P. Carlos Cardó SJ
Se le acercó un leproso, que se arrodilló ante él y le suplicó: «Si tú quieres, puedes limpiarme». Sintiendo compasión, Jesús extendió la mano y lo tocó diciendo: «Quiero, queda limpio». Al instante se le quitó la lepra y quedó sano. Entonces Jesús lo despidió, pero le ordenó enérgicamente: «No cuentes esto a nadie, pero vete y preséntate al sacerdote y haz por tu purificación la ofrenda que ordena la Ley de Moisés, pues tú tienes que hacer tu declaración». Pero el hombre, en cuanto se fue, empezó a hablar y a divulgar lo ocurrido, de tal manera que Jesús ya no podía entrar públicamente en el pueblo; tenía que andar por las afueras, en lugares solitarios. Pero la gente venía a él de todas partes.
En
los milagros de Jesús se muestra el poder de Dios que defiende y sana la vida,
reordena el mundo y hace presente su reino. En este sentido, la curación de un
leproso era especialmente significativa porque para los judíos era comparable a
la resurrección un muerto. Según la ley (Lev
13-14), los leprosos eran personas impuras que volvían impuro a quien los
tocaba, igual que cuando se tocaba un cadáver. Inhabilitados para la vida
social, tenían que vivir en despoblado y gritar: “¡Impuro, impuro!”, a la
distancia, para que la gente no se les acercase.
Uno
de estos enfermos se acercó a Jesús y le
suplicó de rodillas: Si quieres,
puedes limpiarme. Y Jesús sintió compasión.
Es la palabra clave que hace comprender la misión de Jesús. Él no sólo siente el
dolor de aquel hombre, dañado en su cuerpo y herido en su dignidad, sino que
reacciona de inmediato para llevar a la práctica su misión de salvar lo que está
perdido.
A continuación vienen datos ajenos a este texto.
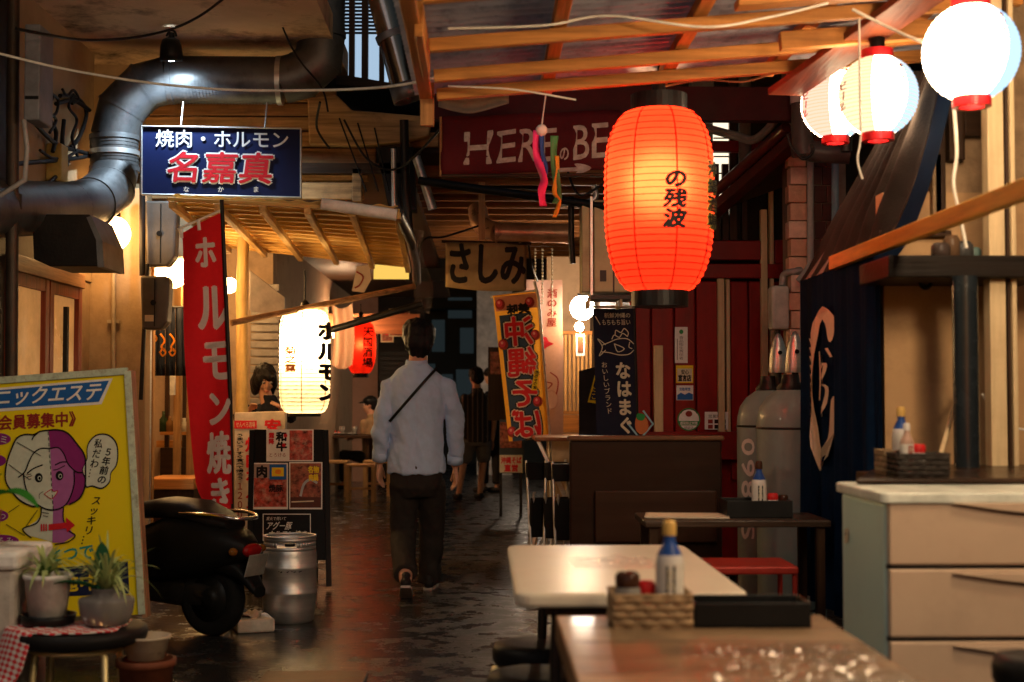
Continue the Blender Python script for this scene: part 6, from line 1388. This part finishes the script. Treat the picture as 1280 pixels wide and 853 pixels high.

Y esta misión es tan sagrada para Él, que –en éste y en otros casos de
dolor y desesperanza– Jesús no se
detendrá, ni aunque tenga que dejar de lado algunas normas: extendió la mano, lo tocó y le dijo: Quiero,
queda limpio.
Y
aquel que según la ley era un inmundo, excluido de la convivencia social por un
sistema religioso marginador, queda libre de su impureza, su carne se regenera,
recobra la dignidad perdida y se vuelve apto para ir a presentarse a los
sacerdotes y pagar la ofrenda que mandó Moisés “para que les sirva de testimonio”.
Esta acción servirá, por tanto, para que se le declare curado y “para que les
conste” (como traducen algunos), que una institución religiosa discriminadora
no acerca al Dios verdadero. No se puede marginar a nadie en nombre de Dios;
ese Dios no es el Padre de nuestro Señor Jesucristo que ofrece a todos su amor
y los hace vivir unidos como hermanos.
Los
sacerdotes eran los custodios de la ley mosaica; eso les hacía sentirse con el
poder de dictaminar lo que era lícito o ilícito y juzgar quién era puro o
impuro, justo o pecador. Jesús es tajante en su enseñanza: No juzguen para que Dios no los juzgue (Mt 7,1). Todos son iguales
o, en todo caso, todos son pecadores necesitados de perdón.
No se lo digas a nadie,
ordenó Jesús al leproso curado, pero éste no podía quedarse callado después de
haber experimentado una prueba tan grande de la misericordia divina. Y en vez
de guardar silencio, se puso a divulgar por todas partes lo sucedido; se
convirtió en un anunciador de la obra salvadora de Jesús.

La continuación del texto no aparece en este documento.